> _Your objective_:
Select all lines with the string "scene" in them, and copy those lines.

======

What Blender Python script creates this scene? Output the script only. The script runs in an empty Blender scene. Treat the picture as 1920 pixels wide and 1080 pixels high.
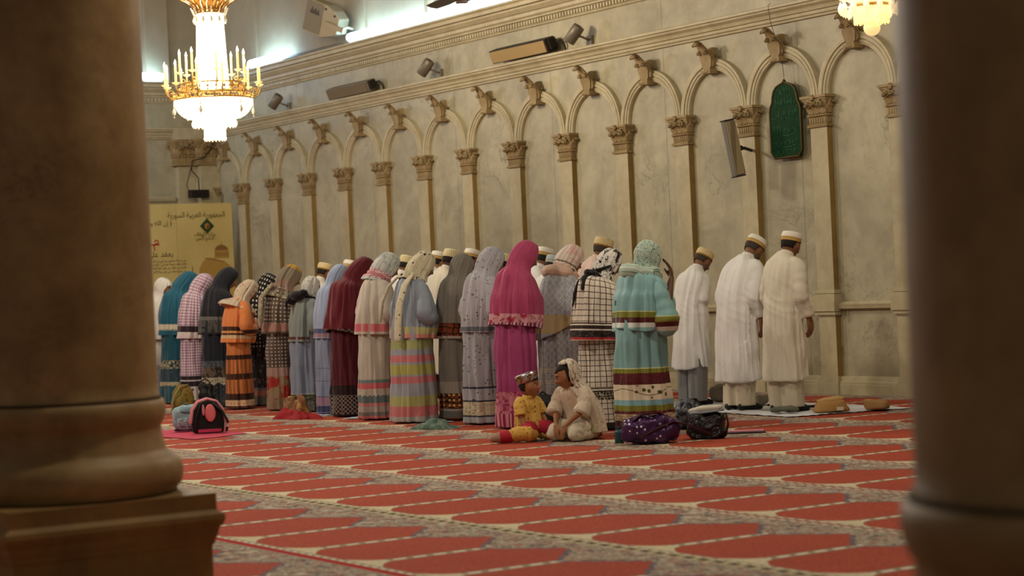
import bpy, bmesh, math, random
from mathutils import Vector, Matrix, Quaternion, noise
random.seed(7)
S = bpy.context.scene
COL = S.collection
PI = math.pi
sin, cos = math.sin, math.cos

# ---------------------------------------------------------------- camera
EYE = Vector((0, 0, 1.3))
cr = Vector((0.534635, 0.843861, -0.045434)); cu = Vector((0.021788, 0.039981, 0.998963)); cd = Vector((-0.844802, 0.535070, -0.002989))
cam_data = bpy.data.cameras.new('camera')
cam = bpy.data.objects.new('camera', cam_data); COL.objects.link(cam)
m = Matrix((cr, cu, -cd)).transposed().to_4x4(); m.translation = EYE
cam.matrix_world = m
cam_data.sensor_width = 36.0
cam_data.lens = 3840.98 / 1920 * 36.0
cam_data.clip_end = 200
cam_data.dof.use_dof = True
cam_data.dof.focus_distance = 18.3
cam_data.dof.aperture_fstop = 2.5
S.camera = cam

# ---------------------------------------------------------------- world and exposure
S.view_settings.view_transform = 'Standard'
S.view_settings.look = 'None'
S.view_settings.gamma = 1
S.view_settings.exposure = 0.0
W_ = bpy.data.worlds.new('hall ambience'); S.world = W_
W_.use_nodes = True
W_.node_tree.nodes['Background'].inputs[0].default_value = (0.90, 0.80, 0.64, 1)
W_.node_tree.nodes['Background'].inputs[1].default_value = 0.13

def point(name, loc, power, col, rad=0.35):
    l = bpy.data.lights.new(name, 'POINT'); l.energy = power; l.color = col; l.shadow_soft_size = rad
    o = bpy.data.objects.new(name, l); o.location = loc; COL.objects.link(o); return o
WARM = (1.0, 0.85, 0.66)
# the two modelled chandeliers, an unseen lamp at far left, then added fill lamps
point('chandelier_and_fill_light', (-21.2, 9.5, 5.0), 560, WARM, 0.3)
point('chandelier_and_fill_light', (-12.0, 10.6, 4.8), 230, WARM, 0.3)
point('chandelier_and_fill_light', (-29.6, 7.6, 4.6), 420, (.92, .92, 1.0), 0.25)
point('chandelier_and_fill_light', (-20.5, 4.6, 5.4), 820, WARM, 0.3)  # unseen key lamp, added to light the people's backs from upper left
point('chandelier_and_fill_light', (-13.6, 4.4, 5.6), 520, WARM, 0.3)  # unseen lamp, added to brighten the figures
point('chandelier_and_fill_light', (-7.3, 5.4, 5.6), 300, WARM, 0.3)  # unseen lamp, added to brighten the left column and the near carpet

# ---------------------------------------------------------------- node helpers
def lin(c):
    out = []
    for v in c[:3]:
        v = v / 255.0
        out.append(v / 12.92 if v <= 0.04045 else ((v + 0.055) / 1.055) ** 2.4)
    return (out[0], out[1], out[2], 1)

class NG:
    def __init__(s, name, rough=0.8, metallic=0.0, spec=0.3):
        s.m = bpy.data.materials.new(name); s.m.use_nodes = True
        s.t = s.m.node_tree; s.n = s.t.nodes; s.l = s.t.links
        s.b = s.n['Principled BSDF']
        s.b.inputs['Roughness'].default_value = rough
        s.b.inputs['Metallic'].default_value = metallic
        s.b.inputs['Specular IOR Level'].default_value = spec
    def put(s, sock, v):
        if hasattr(v, 'is_output') or isinstance(v, bpy.types.NodeSocket): s.l.new(v, sock)
        else: sock.default_value = v
    def math(s, op, a, b=None, c=None, clamp=False):
        x = s.n.new('ShaderNodeMath'); x.operation = op; x.use_clamp = clamp
        s.put(x.inputs[0], a)
        if b is not None: s.put(x.inputs[1], b)
        if c is not None: s.put(x.inputs[2], c)
        return x.outputs[0]
    def mix(s, f, a, b, mode='MIX'):
        x = s.n.new('ShaderNodeMix'); x.data_type = 'RGBA'; x.blend_type = mode
        s.put(x.inputs[0], f); s.put(x.inputs[6], a); s.put(x.inputs[7], b)
        return x.outputs[2]
    def obj(s):
        return s.n.new('ShaderNodeTexCoord').outputs['Object']
    def geo(s):
        return s.n.new('ShaderNodeNewGeometry').outputs['Position']
    def uv(s):
        return s.n.new('ShaderNodeTexCoord').outputs['UV']
    def sep(s, v):
        x = s.n.new('ShaderNodeSeparateXYZ'); s.l.new(v, x.inputs[0]); return x.outputs
    def comb(s, a, b, c=0.0):
        x = s.n.new('ShaderNodeCombineXYZ'); s.put(x.inputs[0], a); s.put(x.inputs[1], b); s.put(x.inputs[2], c)
        return x.outputs[0]
    def noise(s, v, scale, detail=3, rough=0.5, dist=0.0):
        x = s.n.new('ShaderNodeTexNoise'); s.l.new(v, x.inputs['Vector'])
        x.inputs['Scale'].default_value = scale; x.inputs['Detail'].default_value = detail
        x.inputs['Roughness'].default_value = rough; x.inputs['Distortion'].default_value = dist
        return x.outputs[0]
    def voro(s, v, scale, feature='F1', rnd=1.0):
        x = s.n.new('ShaderNodeTexVoronoi'); s.l.new(v, x.inputs['Vector']); x.feature = feature
        x.inputs['Scale'].default_value = scale; x.inputs['Randomness'].default_value = rnd
        return x.outputs
    def ramp(s, f, stops, interp='LINEAR'):
        x = s.n.new('ShaderNodeValToRGB'); x.color_ramp.interpolation = interp
        e = x.color_ramp.elements
        while len(e) < len(stops): e.new(0.5)
        for i, (p, c) in enumerate(stops):
            e[i].position = p; e[i].color = c if len(c) == 4 else (*c, 1)
        s.l.new(f, x.inputs[0]); return x.outputs[0]
    def bump(s, h, strength=0.3, dist=0.02):
        x = s.n.new('ShaderNodeBump'); x.inputs['Strength'].default_value = strength
        x.inputs['Distance'].default_value = dist; s.l.new(h, x.inputs['Height'])
        s.l.new(x.outputs[0], s.b.inputs['Normal']); return x
    def color(s, c): s.put(s.b.inputs['Base Color'], c); return s
    def done(s): return s.m

def G(v): return (v, v, v, 1)
def step_hi(g, x, t): return g.math('GREATER_THAN', x, t)
def step_lo(g, x, t): return g.math('LESS_THAN', x, t)

_plain = {}
def plain(name, c, rough=0.7, metallic=0.0, var=0.12, emit=0.0, spec=0.3, ecol=None, vscale=9.0):
    k = name
    if k in _plain: return _plain[k]
    g = NG(name, rough, metallic, spec)
    c1 = lin(c); c2 = tuple(v * (1 - var) for v in c1[:3]) + (1,)
    n = g.noise(g.obj(), vscale, 3)
    g.color(g.mix(n, c1, c2))
    if emit:
        g.b.inputs['Emission Color'].default_value = lin(ecol or c); g.b.inputs['Emission Strength'].default_value = emit
    _plain[k] = g.m
    return g.m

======

> _Full response_:
What Blender Python script creates this scene? Output the script only. The script runs in an empty Blender scene. Treat the picture as 1920 pixels wide and 1080 pixels high.
S = bpy.context.scene